Kengo Kuma creates a varied spatial experience by applying a diamond plywood motif to an otherwise steel station bridge. Photography by Edmund Sumner

Last month, Japanese architect Kengo Kuma was one of seven recipients of a RIBA 2009 International Fellowship. In the award citation, jury members noted how Kuma’s buildings ‘have an extremely tactile character, which invariably harmonises with the topography in which they are situated, irrespective of whether they are in the country […] or in the city.’

Maintaining his skilful inventiveness, this project creates one of his most striking topographies to date. When discussing its making with the Architectural Review, Kuma explains how the notion of tactility also endures throughout his design and construction process. Hoshakuji Station is situated in Takanezawa-machi, in the Tochigi Prefecture, 80 miles north of Tokyo. Adjacent to Kuma’s Chokkura Plaza - a public space and pavilion with a hybrid steel and Oya stone structure articulated in shallow, vertically stacked diamonds - Kuma reapplied the diamond motif to the soffit of this new structure. He did this in order to bring distinctiveness to a potentially anonymous station bridge.

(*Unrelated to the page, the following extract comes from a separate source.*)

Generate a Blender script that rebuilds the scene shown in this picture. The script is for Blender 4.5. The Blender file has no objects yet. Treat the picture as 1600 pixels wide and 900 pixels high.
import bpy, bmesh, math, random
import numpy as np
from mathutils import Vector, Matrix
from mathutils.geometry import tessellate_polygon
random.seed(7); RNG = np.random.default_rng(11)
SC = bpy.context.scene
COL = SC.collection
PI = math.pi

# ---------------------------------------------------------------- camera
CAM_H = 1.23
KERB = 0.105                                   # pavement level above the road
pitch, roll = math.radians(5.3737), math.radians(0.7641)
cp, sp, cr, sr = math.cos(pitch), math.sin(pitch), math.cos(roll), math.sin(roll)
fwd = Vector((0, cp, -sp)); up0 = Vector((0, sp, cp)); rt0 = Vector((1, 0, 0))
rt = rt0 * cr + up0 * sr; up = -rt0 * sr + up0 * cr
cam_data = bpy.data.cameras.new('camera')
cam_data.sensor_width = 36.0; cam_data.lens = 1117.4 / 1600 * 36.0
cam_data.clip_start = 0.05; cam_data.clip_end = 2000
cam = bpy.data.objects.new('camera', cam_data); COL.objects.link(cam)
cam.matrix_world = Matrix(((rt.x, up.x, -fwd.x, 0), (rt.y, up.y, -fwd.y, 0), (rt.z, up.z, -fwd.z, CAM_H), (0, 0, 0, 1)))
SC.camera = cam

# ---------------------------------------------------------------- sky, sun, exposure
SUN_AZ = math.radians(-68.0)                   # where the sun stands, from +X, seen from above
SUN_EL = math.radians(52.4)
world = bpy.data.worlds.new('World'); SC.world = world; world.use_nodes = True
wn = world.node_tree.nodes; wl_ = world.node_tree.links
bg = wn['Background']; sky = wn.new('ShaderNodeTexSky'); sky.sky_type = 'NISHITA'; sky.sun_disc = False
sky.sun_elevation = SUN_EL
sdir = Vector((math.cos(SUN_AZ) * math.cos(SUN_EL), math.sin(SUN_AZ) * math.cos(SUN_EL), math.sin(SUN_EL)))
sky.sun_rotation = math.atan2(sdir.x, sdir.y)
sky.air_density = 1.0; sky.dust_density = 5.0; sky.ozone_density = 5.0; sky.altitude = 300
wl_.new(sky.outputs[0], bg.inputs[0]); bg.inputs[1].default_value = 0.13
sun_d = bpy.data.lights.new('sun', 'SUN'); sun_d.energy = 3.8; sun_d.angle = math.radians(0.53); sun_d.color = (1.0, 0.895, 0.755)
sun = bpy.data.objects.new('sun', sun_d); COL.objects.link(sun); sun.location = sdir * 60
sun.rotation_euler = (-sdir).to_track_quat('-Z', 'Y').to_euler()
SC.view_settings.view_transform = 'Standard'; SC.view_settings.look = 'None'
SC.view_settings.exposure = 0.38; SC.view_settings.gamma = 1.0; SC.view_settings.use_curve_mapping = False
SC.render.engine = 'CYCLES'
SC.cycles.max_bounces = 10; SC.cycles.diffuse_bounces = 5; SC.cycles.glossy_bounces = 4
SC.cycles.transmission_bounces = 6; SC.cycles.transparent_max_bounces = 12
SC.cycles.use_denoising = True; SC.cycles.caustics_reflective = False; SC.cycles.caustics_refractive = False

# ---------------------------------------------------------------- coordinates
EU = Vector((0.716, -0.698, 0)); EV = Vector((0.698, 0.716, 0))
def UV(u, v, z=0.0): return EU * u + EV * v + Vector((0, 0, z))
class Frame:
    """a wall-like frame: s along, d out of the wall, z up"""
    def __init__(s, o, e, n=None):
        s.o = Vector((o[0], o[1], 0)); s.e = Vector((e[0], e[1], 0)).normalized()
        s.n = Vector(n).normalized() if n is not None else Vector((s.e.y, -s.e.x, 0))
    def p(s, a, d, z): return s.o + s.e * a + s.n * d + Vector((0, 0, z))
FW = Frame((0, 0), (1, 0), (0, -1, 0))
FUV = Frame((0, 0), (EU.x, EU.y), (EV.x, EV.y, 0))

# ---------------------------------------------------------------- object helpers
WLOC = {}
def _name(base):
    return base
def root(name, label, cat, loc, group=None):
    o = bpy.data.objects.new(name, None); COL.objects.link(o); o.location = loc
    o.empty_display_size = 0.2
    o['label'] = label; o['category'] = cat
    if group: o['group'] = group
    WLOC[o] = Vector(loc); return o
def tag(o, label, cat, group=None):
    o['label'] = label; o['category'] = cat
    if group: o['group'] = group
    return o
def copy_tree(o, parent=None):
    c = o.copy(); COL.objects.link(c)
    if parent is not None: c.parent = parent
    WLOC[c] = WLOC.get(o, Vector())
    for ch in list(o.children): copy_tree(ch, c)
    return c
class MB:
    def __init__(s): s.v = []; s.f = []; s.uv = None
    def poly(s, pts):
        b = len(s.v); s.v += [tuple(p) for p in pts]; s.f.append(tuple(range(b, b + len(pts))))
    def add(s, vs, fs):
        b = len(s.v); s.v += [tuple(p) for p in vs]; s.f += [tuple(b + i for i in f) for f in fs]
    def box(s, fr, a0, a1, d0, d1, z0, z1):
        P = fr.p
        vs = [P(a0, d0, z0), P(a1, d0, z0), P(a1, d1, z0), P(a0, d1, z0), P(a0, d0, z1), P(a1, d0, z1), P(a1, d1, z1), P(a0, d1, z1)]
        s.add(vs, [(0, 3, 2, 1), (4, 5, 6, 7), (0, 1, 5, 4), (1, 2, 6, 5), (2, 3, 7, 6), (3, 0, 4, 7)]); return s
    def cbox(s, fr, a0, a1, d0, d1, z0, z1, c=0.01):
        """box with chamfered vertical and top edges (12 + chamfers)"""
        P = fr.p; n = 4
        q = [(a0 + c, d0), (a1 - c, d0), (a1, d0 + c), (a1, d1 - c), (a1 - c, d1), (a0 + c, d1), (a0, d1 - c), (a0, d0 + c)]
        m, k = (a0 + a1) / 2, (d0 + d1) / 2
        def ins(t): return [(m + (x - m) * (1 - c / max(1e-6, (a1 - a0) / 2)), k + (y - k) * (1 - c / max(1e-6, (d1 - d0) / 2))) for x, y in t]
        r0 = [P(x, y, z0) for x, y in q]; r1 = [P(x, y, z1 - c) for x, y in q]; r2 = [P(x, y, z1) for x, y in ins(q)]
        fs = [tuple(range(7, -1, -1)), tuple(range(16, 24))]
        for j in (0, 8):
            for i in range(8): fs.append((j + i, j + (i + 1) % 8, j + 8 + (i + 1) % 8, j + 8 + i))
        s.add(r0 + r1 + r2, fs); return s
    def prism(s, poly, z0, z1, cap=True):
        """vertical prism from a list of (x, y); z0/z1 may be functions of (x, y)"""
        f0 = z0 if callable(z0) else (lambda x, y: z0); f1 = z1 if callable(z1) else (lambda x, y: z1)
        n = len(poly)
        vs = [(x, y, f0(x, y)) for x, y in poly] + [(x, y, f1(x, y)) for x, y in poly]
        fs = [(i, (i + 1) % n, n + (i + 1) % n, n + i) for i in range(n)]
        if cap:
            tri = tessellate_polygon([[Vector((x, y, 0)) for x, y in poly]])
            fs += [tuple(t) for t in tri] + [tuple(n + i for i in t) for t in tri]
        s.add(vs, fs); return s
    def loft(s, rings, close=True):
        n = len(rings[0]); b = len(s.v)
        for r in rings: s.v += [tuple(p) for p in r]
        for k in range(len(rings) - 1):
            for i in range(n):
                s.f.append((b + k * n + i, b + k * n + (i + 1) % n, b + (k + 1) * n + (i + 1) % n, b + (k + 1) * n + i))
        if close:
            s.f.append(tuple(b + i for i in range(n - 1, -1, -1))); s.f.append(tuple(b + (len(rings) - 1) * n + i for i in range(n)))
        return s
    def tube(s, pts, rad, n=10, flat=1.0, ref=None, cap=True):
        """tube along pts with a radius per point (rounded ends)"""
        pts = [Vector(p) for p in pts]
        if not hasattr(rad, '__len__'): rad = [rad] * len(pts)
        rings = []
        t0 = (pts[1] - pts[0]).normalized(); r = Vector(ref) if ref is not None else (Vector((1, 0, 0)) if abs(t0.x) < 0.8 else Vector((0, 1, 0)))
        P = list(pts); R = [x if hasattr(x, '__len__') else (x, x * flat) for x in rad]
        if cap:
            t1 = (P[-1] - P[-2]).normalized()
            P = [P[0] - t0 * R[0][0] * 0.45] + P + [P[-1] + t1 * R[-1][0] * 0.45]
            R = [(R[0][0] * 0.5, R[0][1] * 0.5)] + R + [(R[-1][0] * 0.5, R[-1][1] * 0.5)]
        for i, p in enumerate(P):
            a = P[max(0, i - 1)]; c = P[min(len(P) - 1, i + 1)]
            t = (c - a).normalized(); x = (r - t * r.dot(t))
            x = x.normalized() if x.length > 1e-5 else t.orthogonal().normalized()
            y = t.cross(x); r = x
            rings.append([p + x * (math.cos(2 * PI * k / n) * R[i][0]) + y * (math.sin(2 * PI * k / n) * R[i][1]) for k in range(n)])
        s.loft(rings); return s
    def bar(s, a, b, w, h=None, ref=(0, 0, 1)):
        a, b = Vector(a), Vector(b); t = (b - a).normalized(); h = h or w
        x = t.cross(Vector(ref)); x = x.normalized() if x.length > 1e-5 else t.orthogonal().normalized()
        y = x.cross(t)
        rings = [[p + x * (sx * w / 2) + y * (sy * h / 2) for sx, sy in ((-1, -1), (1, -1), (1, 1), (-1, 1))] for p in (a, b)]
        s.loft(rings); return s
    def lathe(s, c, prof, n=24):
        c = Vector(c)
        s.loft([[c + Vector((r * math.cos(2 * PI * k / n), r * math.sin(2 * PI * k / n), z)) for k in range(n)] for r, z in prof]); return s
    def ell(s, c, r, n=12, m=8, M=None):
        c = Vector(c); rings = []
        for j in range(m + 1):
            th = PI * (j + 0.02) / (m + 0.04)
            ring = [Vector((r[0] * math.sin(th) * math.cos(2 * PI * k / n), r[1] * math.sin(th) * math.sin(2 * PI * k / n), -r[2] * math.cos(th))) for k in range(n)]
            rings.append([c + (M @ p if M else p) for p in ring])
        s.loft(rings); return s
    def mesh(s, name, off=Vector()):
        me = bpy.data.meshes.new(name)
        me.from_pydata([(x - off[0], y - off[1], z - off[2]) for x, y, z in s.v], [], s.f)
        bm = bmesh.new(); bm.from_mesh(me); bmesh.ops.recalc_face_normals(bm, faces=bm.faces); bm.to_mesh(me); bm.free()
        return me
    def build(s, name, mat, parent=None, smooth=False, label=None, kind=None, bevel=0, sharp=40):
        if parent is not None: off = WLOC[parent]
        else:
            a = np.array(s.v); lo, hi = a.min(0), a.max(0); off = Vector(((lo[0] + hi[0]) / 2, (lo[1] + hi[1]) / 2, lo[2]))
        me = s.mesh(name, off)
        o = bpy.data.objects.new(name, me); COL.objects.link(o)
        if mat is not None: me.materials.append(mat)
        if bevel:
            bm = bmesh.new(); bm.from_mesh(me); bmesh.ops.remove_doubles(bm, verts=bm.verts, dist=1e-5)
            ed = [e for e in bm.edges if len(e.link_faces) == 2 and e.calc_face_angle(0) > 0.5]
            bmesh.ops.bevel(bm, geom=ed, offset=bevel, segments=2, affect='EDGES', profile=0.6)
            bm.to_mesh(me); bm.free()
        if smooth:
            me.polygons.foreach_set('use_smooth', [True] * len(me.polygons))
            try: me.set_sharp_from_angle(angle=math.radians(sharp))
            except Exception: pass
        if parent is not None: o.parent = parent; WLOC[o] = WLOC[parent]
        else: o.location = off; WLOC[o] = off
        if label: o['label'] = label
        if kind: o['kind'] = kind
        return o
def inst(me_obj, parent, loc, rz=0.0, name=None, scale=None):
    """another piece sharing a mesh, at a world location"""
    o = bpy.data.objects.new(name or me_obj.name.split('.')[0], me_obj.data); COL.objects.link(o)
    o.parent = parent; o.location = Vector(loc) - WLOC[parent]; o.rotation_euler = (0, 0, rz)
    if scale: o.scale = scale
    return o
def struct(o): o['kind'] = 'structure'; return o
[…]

In his opinion, recent standardisation has produced too many bland, unresponsive structures, meaning stations are ‘unable to reflect the character of the areas they serve’. When analysing a simple diagonally braced steel structure, Kuma was inspired to develop a timber soffit, suspended on steel hangers, which would change in profile to create a varied spatial experience.

On the upper concourse the ceiling depth is at its most shallow, creating a generous lofty space, while toward the edges and at the base of the stairs the ceiling drops to create enclosure and foil the deepest structural members.

There are approximately 1,500 diamonds in total, that in plan share the same size and proportion, with cross-axial dimensions from point to point of 900-1,820mm. The complex topography is then created by varying the shape of each suspended panel, cut in a straight line on an angle. When joined in diamond, a continuous but irregular profile is created that establishes four corner coordinates coincident with adjacent units. Having digitally mapped the precise contours of these timber stalactites, a grid of coordinates was plotted that varies between 100mm and 1,700mm deep.

Kuma then checked the depth of each unit and adjusted it through the process of model-making, perspective-rendering, full-size mock-ups, and finally during construction.

‘I don’t fully trust the computer so I always test detail with a real-size mock-up and with the real material,’ he says. With a reflected ceiling plan indicating cutting depths, each panel was pre-cut off site.

The diamonds were then assembled on the ground before being hung one by one. Reassuringly, in the practice’s own words, ‘since it is a station building used by many people, we paid extra attention to prevent fall-down of the plywood, with each diamond bolted in four parts to the steel beams supporting the roof’!

In his acceptance speech for the RIBA International Fellowship, Kuma credited the recession that paralysed the Japanese economy in the 1990s as the stimulus for his ‘return to material’, forcing him to work directly with craftsmen. Since then his work has been inspirational, demonstrating the expediency of craft over mechanisation and how to achieve maximum effect from minimum means.